Quisling became obsessed with a hatred of Bolshevism, which he viewed as a Jewish conspiracy, and he formed the National Unity Party. In 1931, he was made Minister of War in a hodge-podge coalition government, and promptly moved to bend the office to his personal ambition. He became involved in all sorts of nebulous conspiracies until his schemes proved too much for the tolerant Norwegians and he was kicked out.

It was at this loneliest stage in his career that the Nazis, looking for allies abroad, spotted him. Quisling was discovered by Alfred Rosenberg, the intellectual
condottieri
, who was always on the lookout for unemployed plotters.

In 1938, Rosenberg's secretary, Thilo von Trotha, visited Oslo, ostensibly as a tourist, and called on Quisling. The self-styled Norwegian Colossus impressed von Trotha as a lone wolf, difficult to handle, so nothing developed then. But the situation changed abruptly; in 1939, Quisling decided to revive contact with Rosenberg. Upon Rosenberg's invitation, Quisling made a trip to Berlin and met him in his house in Dahlem where the major was driven in a curtained car amidst theatrical secrecy.

His tongue loosened by generous portions of aquavit, Quisling treated his host to a dissertation he was never to forget.
The Norwegian candidly censured Germany for her lack of interest in his homeland. “He pointed out,” Rosenberg later reported to Hitler, “the decisive geopolitical advantage of Norway in the Scandinavian region and the advantages gained by the Power in control of the Norwegian coast….” Quisling also requested support for his party and press in Norway, basing his request on the “Pan-Germanic” ideology. Rosenberg agreed to lend him this support.

In August, twenty-five members of Quisling's
Nasjonal Samling
were secretly brought to Germany for a fourteen-day course, to learn the methodology of Nazi activism. At the same time, Rosenberg tried to peddle Quisling's services to various German agencies. He tried to interest Hitler's confidential secretariat in the Norwegian, and also Goering, the latter with the bait of Norwegian real estate as possible landing fields for
Luftwaffe
aircraft. For a while, there were no takers. Rosenberg was embarrassed because he had promised Quisling money and his own Bureau had no appreciable funds.
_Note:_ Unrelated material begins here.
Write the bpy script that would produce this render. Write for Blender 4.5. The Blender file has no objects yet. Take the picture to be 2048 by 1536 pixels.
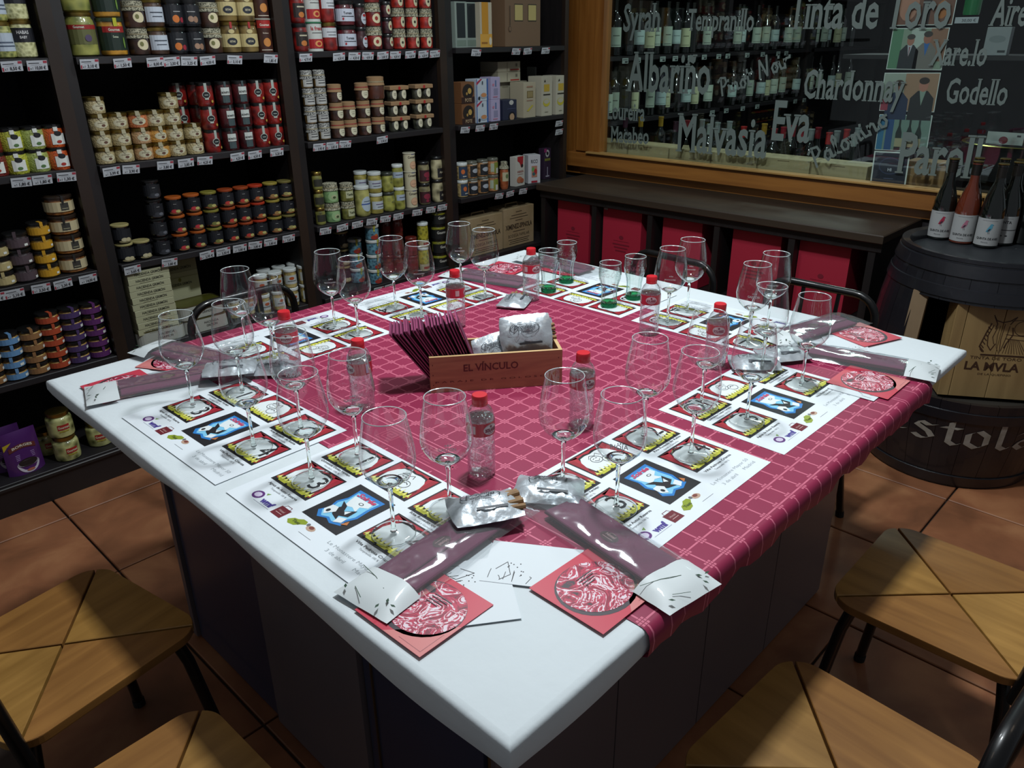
import bpy, math, random
from mathutils import Matrix, Vector
random.seed(7)
PI = math.pi
C = bpy.context.scene.collection
SC = bpy.context.scene

# ------------------------------------------------------------------ camera
IW, IH = 2048, 1536
F_PX, YAW, PITCH, ROLL = 1563.04, 0.768853, 0.418922, -0.010372
CAM = Vector((-0.4759, -0.4703, 1.57))
_f = Vector((math.cos(YAW)*math.cos(PITCH), math.sin(YAW)*math.cos(PITCH), -math.sin(PITCH)))
_r0 = Vector((math.sin(YAW), -math.cos(YAW), 0)); _u0 = _r0.cross(_f)
_r = math.cos(ROLL)*_r0 + math.sin(ROLL)*_u0
_u = -math.sin(ROLL)*_r0 + math.cos(ROLL)*_u0
cam_d = bpy.data.cameras.new('camera'); cam = bpy.data.objects.new('camera', cam_d); C.objects.link(cam)
cam_d.sensor_width = 36; cam_d.lens = F_PX/IW*36; cam_d.clip_start = .02; cam_d.clip_end = 60
M3 = Matrix((_r, _u, -_f)).transposed()
cam.matrix_world = Matrix.Translation(CAM) @ M3.to_4x4()
SC.camera = cam

# ------------------------------------------------------------------ light, world, exposure
wd = bpy.data.worlds.new('world'); SC.world = wd; wd.use_nodes = True
wd.node_tree.nodes['Background'].inputs[0].default_value = (.62, .66, .72, 1)
wd.node_tree.nodes['Background'].inputs[1].default_value = .19
def area(name, loc, size, power, col, aim=None, spread=PI, sy=None):
    l = bpy.data.lights.new(name, 'AREA'); l.shape = 'RECTANGLE'; l.size = size; l.size_y = sy or size
    l.energy = power; l.color = col; l.spread = spread
    o = bpy.data.objects.new(name, l); C.objects.link(o); o.location = loc
    if aim is not None:
        o.rotation_euler = (Vector(aim)-Vector(loc)).to_track_quat('-Z', 'Y').to_euler()
    return o
area('ceiling_lamp', (.90, .57, 2.92), .20, 50, (.90, .97, 1.0))
area('ceiling_lamp', (1.45, 1.45, 2.6), .25, 14, (.90, .97, 1.0))
area('ceiling_lamp', (-.3, 1.0, 2.7), .5, 1.5, (1.0, .8, .6))
area('ceiling_lamp', (1.6, -.9, 2.7), .5, 1.6, (1.0, .8, .6))
area('cellar_lamp', (4.3, 1.3, 2.5), .4, 17, (.78, .96, .90))
SC.cycles.transparent_max_bounces = 48
SC.view_settings.view_transform = 'Standard'; SC.view_settings.look = 'None'
SC.view_settings.gamma = 1; SC.view_settings.exposure = 0; SC.view_settings.use_curve_mapping = False

# ------------------------------------------------------------------ geometry on planes of the room
def ray(px, py): return (px-IW/2)/F_PX*_r - (py-IH/2)/F_PX*_u + _f
def on(px, py, ax, val):
    d = ray(px, py); return CAM + d*((val-CAM[ax])/d[ax])
def proj(p):
    d = Vector(p)-CAM; z = d.dot(_f)
    return IW/2+F_PX*d.dot(_r)/z, IH/2-F_PX*d.dot(_u)/z
def x_at(px, y, z):                                     # X on the line (y, z) of a shelf
    lo, hi = -1.5, 12
    for _ in range(40):
        m = (lo+hi)/2
        if proj((m, y, z))[0] < px: lo = m
        else: hi = m
    return lo

# ------------------------------------------------------------------ materials
def srgb(c):
    if isinstance(c, str):
        c = tuple(int(c[i:i+2], 16)/255 for i in (0, 2, 4))
    return tuple(x/12.92 if x <= .04045 else ((x+.055)/1.055)**2.4 for x in c[:3])
_M = {}
def nodes(m): return m.node_tree.nodes, m.node_tree.links
def mat(name, col, rough=.6, metal=0, coat=0, spec=.5, noise=None, bump=None, alpha=1, sheen=0):
    """noise=(scale, colour2, contrast) ; bump=(scale, strength)"""
    key = (name,)
    if name in _M: return _M[name]
    m = bpy.data.materials.new(name); m.use_nodes = True; n, l = nodes(m)
    b = n['Principled BSDF']; c = srgb(col)
    b.inputs['Base Color'].default_value = (*c, 1); b.inputs['Roughness'].default_value = rough
    b.inputs['Metallic'].default_value = metal; b.inputs['Coat Weight'].default_value = coat
    b.inputs['Coat Roughness'].default_value = .05
    b.inputs['Specular IOR Level'].default_value = spec
    if sheen: b.inputs['Sheen Weight'].default_value = sheen
    if noise or bump:
        tc = n.new('ShaderNodeTexCoord')
    if noise:
        sc, c2, con = noise; vec = tc.outputs['Object']
        if isinstance(sc, tuple):
            mp = n.new('ShaderNodeMapping'); mp.inputs['Scale'].default_value = sc; l.new(vec, mp.inputs[0]); vec = mp.outputs[0]; s = 1
        else: s = sc
        t = n.new('ShaderNodeTexNoise'); t.inputs['Scale'].default_value = s; t.inputs['Detail'].default_value = 4
        l.new(vec, t.inputs['Vector'])
        r = n.new('ShaderNodeValToRGB'); r.color_ramp.elements[0].position = .5-con/2; r.color_ramp.elements[1].position = .5+con/2
        r.color_ramp.elements[0].color = (*c, 1); r.color_ramp.elements[1].color = (*srgb(c2), 1)
        l.new(t.outputs['Fac'], r.inputs[0]); l.new(r.outputs[0], b.inputs['Base Color'])
    if bump:
        t = n.new('ShaderNodeTexNoise'); t.inputs['Scale'].default_value = bump[0]; t.inputs['Detail'].default_value = 3
        l.new(tc.outputs['Object'], t.inputs['Vector'])
        bp = n.new('ShaderNodeBump'); bp.inputs['Strength'].default_value = bump[1]; bp.inputs['Distance'].default_value = .01
        l.new(t.outputs['Fac'], bp.inputs['Height']); l.new(bp.outputs[0], b.inputs['Normal'])
    _M[name] = m; return m
def pc(col, rough=.55, coat=0):                          # plain printed colour
    return mat('print_%s_%d' % (col, int(rough*100+coat)), col, rough, coat=coat)
def contents(name, c1, c2, scale=60, edge=.1):           # packed food behind glass: voronoi lumps under a clear coat
    if name in _M: return _M[name]
    m = bpy.data.materials.new(name); m.use_nodes = True; n, l = nodes(m); b = n['Principled BSDF']
    tc = n.new('ShaderNodeTexCoord'); v = n.new('ShaderNodeTexVoronoi'); v.inputs['Scale'].default_value = scale
    oi = n.new('ShaderNodeObjectInfo'); ad = n.new('ShaderNodeVectorMath'); ad.operation = 'ADD'
    l.new(tc.outputs['Object'], ad.inputs[0]); l.new(oi.outputs['Location'], ad.inputs[1]); l.new(ad.outputs[0], v.inputs['Vector'])
    r = n.new('ShaderNodeValToRGB'); r.color_ramp.elements[0].color = (*srgb(c1), 1); r.color_ramp.elements[1].color = (*srgb(c2), 1)
    r.color_ramp.elements[0].position = edge; r.color_ramp.elements[1].position = .7
    l.new(v.outputs['Distance'], r.inputs[0]); l.new(r.outputs[0], b.inputs['Base Color'])
    bp = n.new('ShaderNodeBump'); bp.inputs['Strength'].default_value = .5; bp.inputs['Distance'].default_value = .004; bp.invert = True
    l.new(v.outputs['Distance'], bp.inputs['Height']); l.new(bp.outputs[0], b.inputs['Normal'])
    b.inputs['Roughness'].default_value = .45; b.inputs['Coat Weight'].default_value = 1; b.inputs['Coat Roughness'].default_value = .03
    _M[name] = m; return m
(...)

At last, in the fall of 1939, he found a customer for his client: Admiral Schniewind, Grand Admiral Raeder's chief of staff. Raeder had long been yearning for an outlet to the North Sea and eyed Norway as an ideal base. As early as October 10, 1939, the Grand Admiral tried to coax Hitler into an invasion of western Scandinavia, but Hitler was too busy with other plans. The admiral then detoured into a conspiratorial side alley and was most receptive when Schniewind told him of Quisling's availability. Rosenberg bolstered the case with a memo in which he spoke of Quisling in glowing terms and outlined what the fellow could do for the German navy.

“According to this plan,” he wrote, “a number of picked Norwegians will be given training in Germany for this particular task. They will be told exactly what to do, and will be assisted by seasoned National Socialists who are experienced in such matters. These trained men are then to be sent back to Norway as quickly as possible, where details will be discussed. Several focal points in Oslo will have to be occupied with lightning
speed, and simultaneously the German Navy with contingents of the German Army will have to put in an appearance at a prearranged bay outside Oslo in answer to a special summons from the new Norwegian Government [presumably that of Quisling]. Quisling has no doubt,” Rosenberg added, “that such a
coup,
achieved instantaneously, would at once meet with the approval of those sections of the Army with which he now has connections.”

Raeder asked Rosenberg to produce Quisling. Rosenberg took Quisling and Hagelin, the Oslo merchant and Quisling's co-conspirator, to see Raeder on December 11. Quisling urged his German partners to act quickly lest the British move in ahead of them.